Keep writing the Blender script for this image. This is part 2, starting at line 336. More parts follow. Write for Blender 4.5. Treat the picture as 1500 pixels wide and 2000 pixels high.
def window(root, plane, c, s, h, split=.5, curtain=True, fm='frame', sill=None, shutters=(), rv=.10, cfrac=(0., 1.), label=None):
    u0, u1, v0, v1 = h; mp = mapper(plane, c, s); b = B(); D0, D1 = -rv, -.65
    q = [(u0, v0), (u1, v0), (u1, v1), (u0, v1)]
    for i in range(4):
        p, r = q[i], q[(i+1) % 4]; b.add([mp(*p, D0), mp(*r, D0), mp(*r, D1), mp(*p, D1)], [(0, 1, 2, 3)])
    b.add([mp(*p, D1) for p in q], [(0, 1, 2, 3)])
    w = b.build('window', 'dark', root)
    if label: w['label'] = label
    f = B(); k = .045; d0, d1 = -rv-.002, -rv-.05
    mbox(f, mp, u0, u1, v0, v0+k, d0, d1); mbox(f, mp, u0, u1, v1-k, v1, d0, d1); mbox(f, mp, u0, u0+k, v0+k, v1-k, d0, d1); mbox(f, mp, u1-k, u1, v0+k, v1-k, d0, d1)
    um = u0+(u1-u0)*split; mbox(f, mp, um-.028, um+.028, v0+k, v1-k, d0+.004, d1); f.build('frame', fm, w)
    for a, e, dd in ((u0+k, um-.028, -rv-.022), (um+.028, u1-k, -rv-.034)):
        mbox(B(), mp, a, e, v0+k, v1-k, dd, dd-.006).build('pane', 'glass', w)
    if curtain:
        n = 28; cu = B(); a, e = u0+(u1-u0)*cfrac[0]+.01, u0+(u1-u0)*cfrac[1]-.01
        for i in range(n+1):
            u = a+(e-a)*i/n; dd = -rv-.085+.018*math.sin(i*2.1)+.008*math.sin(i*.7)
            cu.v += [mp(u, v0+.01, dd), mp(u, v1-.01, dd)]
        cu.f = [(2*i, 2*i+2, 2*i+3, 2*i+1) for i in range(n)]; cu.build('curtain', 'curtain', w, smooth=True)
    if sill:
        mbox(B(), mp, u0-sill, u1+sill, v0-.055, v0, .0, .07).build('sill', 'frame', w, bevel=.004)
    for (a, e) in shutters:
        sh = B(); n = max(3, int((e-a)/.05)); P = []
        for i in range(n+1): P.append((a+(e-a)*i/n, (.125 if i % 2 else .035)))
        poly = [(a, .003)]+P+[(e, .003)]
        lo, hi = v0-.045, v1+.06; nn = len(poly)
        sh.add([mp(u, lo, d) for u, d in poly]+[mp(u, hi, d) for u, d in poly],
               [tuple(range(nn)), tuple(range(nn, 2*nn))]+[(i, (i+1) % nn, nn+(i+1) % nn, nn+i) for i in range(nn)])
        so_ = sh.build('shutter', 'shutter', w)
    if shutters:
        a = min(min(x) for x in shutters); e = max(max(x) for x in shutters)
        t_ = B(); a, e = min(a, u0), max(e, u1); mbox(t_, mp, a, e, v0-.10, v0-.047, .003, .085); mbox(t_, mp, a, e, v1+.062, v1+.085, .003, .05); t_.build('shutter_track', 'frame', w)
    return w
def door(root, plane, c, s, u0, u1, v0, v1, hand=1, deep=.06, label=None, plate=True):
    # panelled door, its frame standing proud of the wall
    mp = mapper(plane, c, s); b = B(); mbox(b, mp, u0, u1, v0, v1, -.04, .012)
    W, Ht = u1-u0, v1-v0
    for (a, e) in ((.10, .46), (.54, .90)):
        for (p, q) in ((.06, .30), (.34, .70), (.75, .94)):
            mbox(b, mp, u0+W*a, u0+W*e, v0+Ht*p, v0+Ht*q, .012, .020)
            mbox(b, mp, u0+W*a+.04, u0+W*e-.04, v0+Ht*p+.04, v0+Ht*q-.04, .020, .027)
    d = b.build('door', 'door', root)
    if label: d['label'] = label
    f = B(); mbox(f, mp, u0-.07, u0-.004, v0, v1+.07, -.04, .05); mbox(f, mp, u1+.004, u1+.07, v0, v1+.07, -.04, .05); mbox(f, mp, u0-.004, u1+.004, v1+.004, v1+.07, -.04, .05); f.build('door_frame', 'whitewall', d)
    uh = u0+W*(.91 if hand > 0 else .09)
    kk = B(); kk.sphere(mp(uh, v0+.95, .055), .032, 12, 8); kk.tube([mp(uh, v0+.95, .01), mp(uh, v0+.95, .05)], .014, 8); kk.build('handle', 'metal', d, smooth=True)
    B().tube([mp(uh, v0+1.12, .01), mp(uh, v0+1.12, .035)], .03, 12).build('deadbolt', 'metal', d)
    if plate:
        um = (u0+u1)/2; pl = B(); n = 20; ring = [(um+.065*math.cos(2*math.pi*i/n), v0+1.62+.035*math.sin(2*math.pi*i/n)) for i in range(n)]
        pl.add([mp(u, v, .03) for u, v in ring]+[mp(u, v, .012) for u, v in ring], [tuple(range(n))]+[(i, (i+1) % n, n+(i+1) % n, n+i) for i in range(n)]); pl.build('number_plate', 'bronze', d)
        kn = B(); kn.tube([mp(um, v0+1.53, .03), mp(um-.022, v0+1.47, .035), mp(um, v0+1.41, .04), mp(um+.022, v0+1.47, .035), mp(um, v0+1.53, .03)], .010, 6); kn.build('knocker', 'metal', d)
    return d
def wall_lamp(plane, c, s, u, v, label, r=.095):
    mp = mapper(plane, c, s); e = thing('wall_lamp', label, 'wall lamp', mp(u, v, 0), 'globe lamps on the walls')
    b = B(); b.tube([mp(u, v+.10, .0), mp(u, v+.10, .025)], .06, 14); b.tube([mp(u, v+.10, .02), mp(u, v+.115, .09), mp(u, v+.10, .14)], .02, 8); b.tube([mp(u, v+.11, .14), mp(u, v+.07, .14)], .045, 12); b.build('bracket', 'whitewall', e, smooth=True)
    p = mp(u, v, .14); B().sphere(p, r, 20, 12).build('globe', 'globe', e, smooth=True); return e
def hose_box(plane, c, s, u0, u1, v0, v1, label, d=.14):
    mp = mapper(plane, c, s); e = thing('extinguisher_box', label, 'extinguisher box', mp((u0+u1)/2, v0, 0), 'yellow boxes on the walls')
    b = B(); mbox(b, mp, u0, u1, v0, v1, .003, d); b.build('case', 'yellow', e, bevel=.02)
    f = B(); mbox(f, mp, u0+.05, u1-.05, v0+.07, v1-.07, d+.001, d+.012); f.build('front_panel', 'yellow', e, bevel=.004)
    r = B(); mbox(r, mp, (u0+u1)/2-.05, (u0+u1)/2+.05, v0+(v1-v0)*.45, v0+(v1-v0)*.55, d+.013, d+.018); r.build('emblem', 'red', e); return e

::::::

◆ **Objective**
Please output the entire listing exactly as it stands.

◆ **Exercise answer**
Keep writing the Blender script for this image. This is part 2, starting at line 336. More parts follow. Write for Blender 4.5. Treat the picture as 1500 pixels wide and 2000 pixels high.
def window(root, plane, c, s, h, split=.5, curtain=True, fm='frame', sill=None, shutters=(), rv=.10, cfrac=(0., 1.), label=None):
    u0, u1, v0, v1 = h; mp = mapper(plane, c, s); b = B(); D0, D1 = -rv, -.65
    q = [(u0, v0), (u1, v0), (u1, v1), (u0, v1)]
    for i in range(4):
        p, r = q[i], q[(i+1) % 4]; b.add([mp(*p, D0), mp(*r, D0), mp(*r, D1), mp(*p, D1)], [(0, 1, 2, 3)])
    b.add([mp(*p, D1) for p in q], [(0, 1, 2, 3)])
    w = b.build('window', 'dark', root)
    if label: w['label'] = label
    f = B(); k = .045; d0, d1 = -rv-.002, -rv-.05
    mbox(f, mp, u0, u1, v0, v0+k, d0, d1); mbox(f, mp, u0, u1, v1-k, v1, d0, d1); mbox(f, mp, u0, u0+k, v0+k, v1-k, d0, d1); mbox(f, mp, u1-k, u1, v0+k, v1-k, d0, d1)
    um = u0+(u1-u0)*split; mbox(f, mp, um-.028, um+.028, v0+k, v1-k, d0+.004, d1); f.build('frame', fm, w)
    for a, e, dd in ((u0+k, um-.028, -rv-.022), (um+.028, u1-k, -rv-.034)):
        mbox(B(), mp, a, e, v0+k, v1-k, dd, dd-.006).build('pane', 'glass', w)
    if curtain:
        n = 28; cu = B(); a, e = u0+(u1-u0)*cfrac[0]+.01, u0+(u1-u0)*cfrac[1]-.01
        for i in range(n+1):
            u = a+(e-a)*i/n; dd = -rv-.085+.018*math.sin(i*2.1)+.008*math.sin(i*.7)
            cu.v += [mp(u, v0+.01, dd), mp(u, v1-.01, dd)]
        cu.f = [(2*i, 2*i+2, 2*i+3, 2*i+1) for i in range(n)]; cu.build('curtain', 'curtain', w, smooth=True)
    if sill:
        mbox(B(), mp, u0-sill, u1+sill, v0-.055, v0, .0, .07).build('sill', 'frame', w, bevel=.004)
    for (a, e) in shutters:
        sh = B(); n = max(3, int((e-a)/.05)); P = []
        for i in range(n+1): P.append((a+(e-a)*i/n, (.125 if i % 2 else .035)))
        poly = [(a, .003)]+P+[(e, .003)]
        lo, hi = v0-.045, v1+.06; nn = len(poly)
        sh.add([mp(u, lo, d) for u, d in poly]+[mp(u, hi, d) for u, d in poly],
               [tuple(range(nn)), tuple(range(nn, 2*nn))]+[(i, (i+1) % nn, nn+(i+1) % nn, nn+i) for i in range(nn)])
        so_ = sh.build('shutter', 'shutter', w)
    if shutters:
        a = min(min(x) for x in shutters); e = max(max(x) for x in shutters)
        t_ = B(); a, e = min(a, u0), max(e, u1); mbox(t_, mp, a, e, v0-.10, v0-.047, .003, .085); mbox(t_, mp, a, e, v1+.062, v1+.085, .003, .05); t_.build('shutter_track', 'frame', w)
    return w
def door(root, plane, c, s, u0, u1, v0, v1, hand=1, deep=.06, label=None, plate=True):
    # panelled door, its frame standing proud of the wall
    mp = mapper(plane, c, s); b = B(); mbox(b, mp, u0, u1, v0, v1, -.04, .012)
    W, Ht = u1-u0, v1-v0
    for (a, e) in ((.10, .46), (.54, .90)):
        for (p, q) in ((.06, .30), (.34, .70), (.75, .94)):
            mbox(b, mp, u0+W*a, u0+W*e, v0+Ht*p, v0+Ht*q, .012, .020)
            mbox(b, mp, u0+W*a+.04, u0+W*e-.04, v0+Ht*p+.04, v0+Ht*q-.04, .020, .027)
    d = b.build('door', 'door', root)
    if label: d['label'] = label
    f = B(); mbox(f, mp, u0-.07, u0-.004, v0, v1+.07, -.04, .05); mbox(f, mp, u1+.004, u1+.07, v0, v1+.07, -.04, .05); mbox(f, mp, u0-.004, u1+.004, v1+.004, v1+.07, -.04, .05); f.build('door_frame', 'whitewall', d)
    uh = u0+W*(.91 if hand > 0 else .09)
    kk = B(); kk.sphere(mp(uh, v0+.95, .055), .032, 12, 8); kk.tube([mp(uh, v0+.95, .01), mp(uh, v0+.95, .05)], .014, 8); kk.build('handle', 'metal', d, smooth=True)
    B().tube([mp(uh, v0+1.12, .01), mp(uh, v0+1.12, .035)], .03, 12).build('deadbolt', 'metal', d)
    if plate:
        um = (u0+u1)/2; pl = B(); n = 20; ring = [(um+.065*math.cos(2*math.pi*i/n), v0+1.62+.035*math.sin(2*math.pi*i/n)) for i in range(n)]
        pl.add([mp(u, v, .03) for u, v in ring]+[mp(u, v, .012) for u, v in ring], [tuple(range(n))]+[(i, (i+1) % n, n+(i+1) % n, n+i) for i in range(n)]); pl.build('number_plate', 'bronze', d)
        kn = B(); kn.tube([mp(um, v0+1.53, .03), mp(um-.022, v0+1.47, .035), mp(um, v0+1.41, .04), mp(um+.022, v0+1.47, .035), mp(um, v0+1.53, .03)], .010, 6); kn.build('knocker', 'metal', d)
    return d
def wall_lamp(plane, c, s, u, v, label, r=.095):
    mp = mapper(plane, c, s); e = thing('wall_lamp', label, 'wall lamp', mp(u, v, 0), 'globe lamps on the walls')
    b = B(); b.tube([mp(u, v+.10, .0), mp(u, v+.10, .025)], .06, 14); b.tube([mp(u, v+.10, .02), mp(u, v+.115, .09), mp(u, v+.10, .14)], .02, 8); b.tube([mp(u, v+.11, .14), mp(u, v+.07, .14)], .045, 12); b.build('bracket', 'whitewall', e, smooth=True)
    p = mp(u, v, .14); B().sphere(p, r, 20, 12).build('globe', 'globe', e, smooth=True); return e
def hose_box(plane, c, s, u0, u1, v0, v1, label, d=.14):
    mp = mapper(plane, c, s); e = thing('extinguisher_box', label, 'extinguisher box', mp((u0+u1)/2, v0, 0), 'yellow boxes on the walls')
    b = B(); mbox(b, mp, u0, u1, v0, v1, .003, d); b.build('case', 'yellow', e, bevel=.02)
    f = B(); mbox(f, mp, u0+.05, u1-.05, v0+.07, v1-.07, d+.001, d+.012); f.build('front_panel', 'yellow', e, bevel=.004)
    r = B(); mbox(r, mp, (u0+u1)/2-.05, (u0+u1)/2+.05, v0+(v1-v0)*.45, v0+(v1-v0)*.55, d+.013, d+.018); r.build('emblem', 'red', e); return e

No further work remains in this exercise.